Sohbet etmekten inanılmaz keyif aldığım, ilerlemiş yaşına rağmen hafızasına hayran kaldığım, herhangi bir şey öğrenmek istediğim zaman sorularımın hemen hemen hepsine ayrıntılı ve net cevaplar aldığım berber Mustafa Amca’yı kaybetmenin üzüntüsünü yaşarken ardından birkaç cümle ile anlatarak hayırla yâd etmek istedim.
Mustafa Amca uzun yıllar berberlik mesleğiyle iştigal etmiş, onlarca çırak – kalfa ve usta yetiştirmiş, ilerlemiş yaşına rağmen jilet kullanmadan gerçek ustura ile sakal tıraşı etmiş gerçek bir zanaatkârdı. Onun için para kazanmak her zaman ikinci plandaydı. Babası gurbette olan çocukları bazen altı ay bazen bir sene boyunca tıraş eder, babaları gurbetten dönünce tıraş paraları ödenirdi.
Mustafa Amca boş zamanlarını değerlendirmek için sepet örerdi. Her yaptığı işi zevk alarak yapar, kendisinden sonra bu sanatında ölmemesi için öğrenmek isteyenlere de öğretmişti. Ham madde olarak çoğu zaman İnebolu esnaflarına gelen kolilerin bağlama bantlarını değerlendirir, rengârenk tüm güzellikleri sepetlere nakış gibi işlerdi.
Mustafa Amca canlı bir tarih gibiydi. İnebolu’da üç göbek öncesine kadar yaşamış aileleri adıyla sanıyla hatırlar ve anlatırdı.
Hamidiye (küçük) camiinin devamlı cemaatiydi, aynı zamanda fahri müezziniydi.

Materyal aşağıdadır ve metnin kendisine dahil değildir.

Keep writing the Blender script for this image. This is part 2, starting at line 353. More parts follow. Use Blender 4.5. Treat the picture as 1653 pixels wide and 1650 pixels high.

2013 yılında Kastamonu’da yapılan ahilik törenlerinde Kastamonu Esnaf Odaları tarafından seçilen Mustafa Amca AHİLİK ünvanı ile ödüllendirilmişti.
89 yıllık hayatı boyunca yaşanılan her türlü sıkıntı ve çileye rağmen, hayattan zevk alan, çalışmayı seven, Mustafa Amcanın bana göre en büyük özelliği her haline sürekli şükreden biri olmasıydı.
Dilim döndüğünce anlatmaya çalıştığım berber Mustafa GÜRSOY amcayı her zaman hayırla yâd edip, Cenab-ı Allah’tan rahmet diliyorum.
Şükrü anlatan bir kıta şiirle bu haftaki yazımı noktalıyorum.
Onursuz yaşamı nasip eyleme,
Ne oldum delisi kuldan eyleme,
Yolum sana dönük mahrum eyleme,
Hamdım sana, şükrüm sana güzel ALLAH’ım.